Even with all of this background knowledge about light waves, it was not until the middle of the 1960’s before a LASER light beam was discovered. This 160 year delay from Young’s investigations was due to our lack of knowledge about the atom. It took over 50 years after Niels Bohr proposed an idea (model) in 1913 for the structure of an atom before a LASER was created.

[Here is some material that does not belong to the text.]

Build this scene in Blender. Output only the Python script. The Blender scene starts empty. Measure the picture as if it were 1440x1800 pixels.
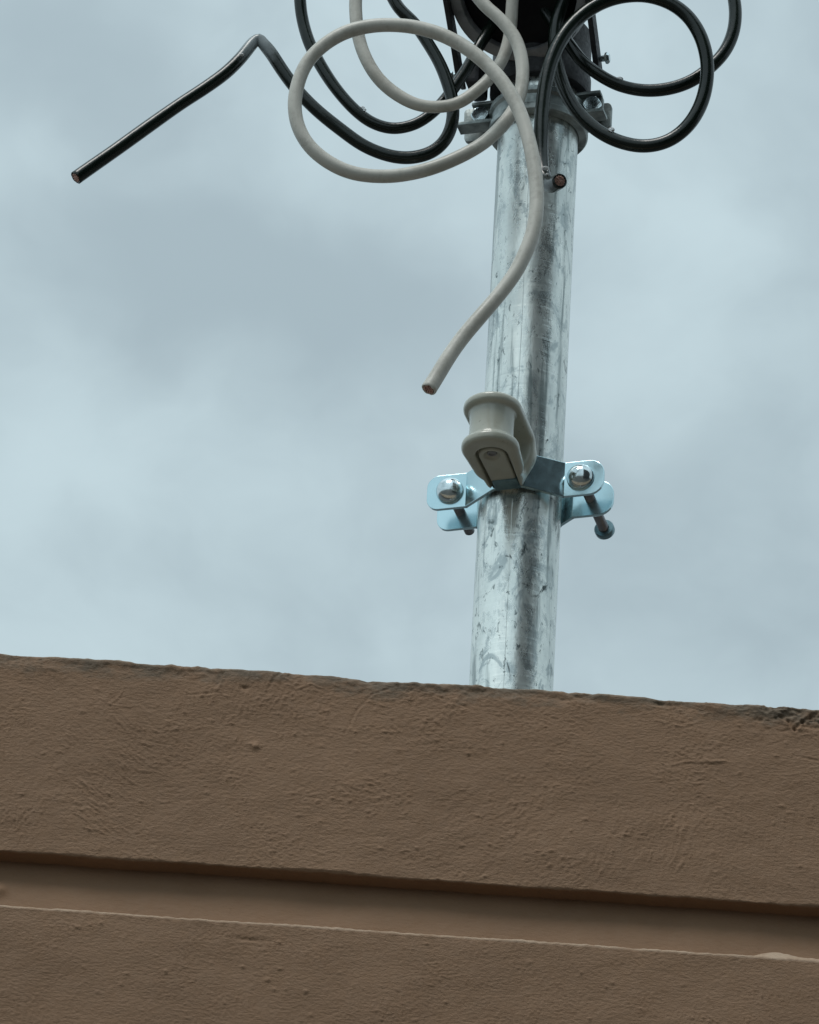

The Bohr model for an atom seems simple today. He believed that an atom was made of positive particles, protons, in the nucleus and an equal number of negative particles, electrons, in various orbits surrounding this nucleus. Atoms are different from each other if they have different numbers of protons in their nucleus. Using these ideas and others developed in the first half of the 20th century, scientist finally figured out how to generate a LASER light beam. They used an atom that possessed many protons and therefore also had electrons in many of its orbits. They knew that electrons do not always stay in their own orbits. If energy was available, an electron could absorb that energy and move to an orbital further from the atom’s nucleus. If that same electron returned to its original orbital, it could emit the excess energy it possessed as light. When a lot of electrons from a lot of orbitals moved to orbitals closer to nucleus, many different colors (light waves) of light can be detected. Finally, they figured out how to have electrons from just one outer orbital move back to the same inner orbital every time. When that occurs, only one color (one wavelength) of light is emitted and a LASER light beam that consists of thousands of waves of the same color (and therefore, having the same amount of energy) of light is the result.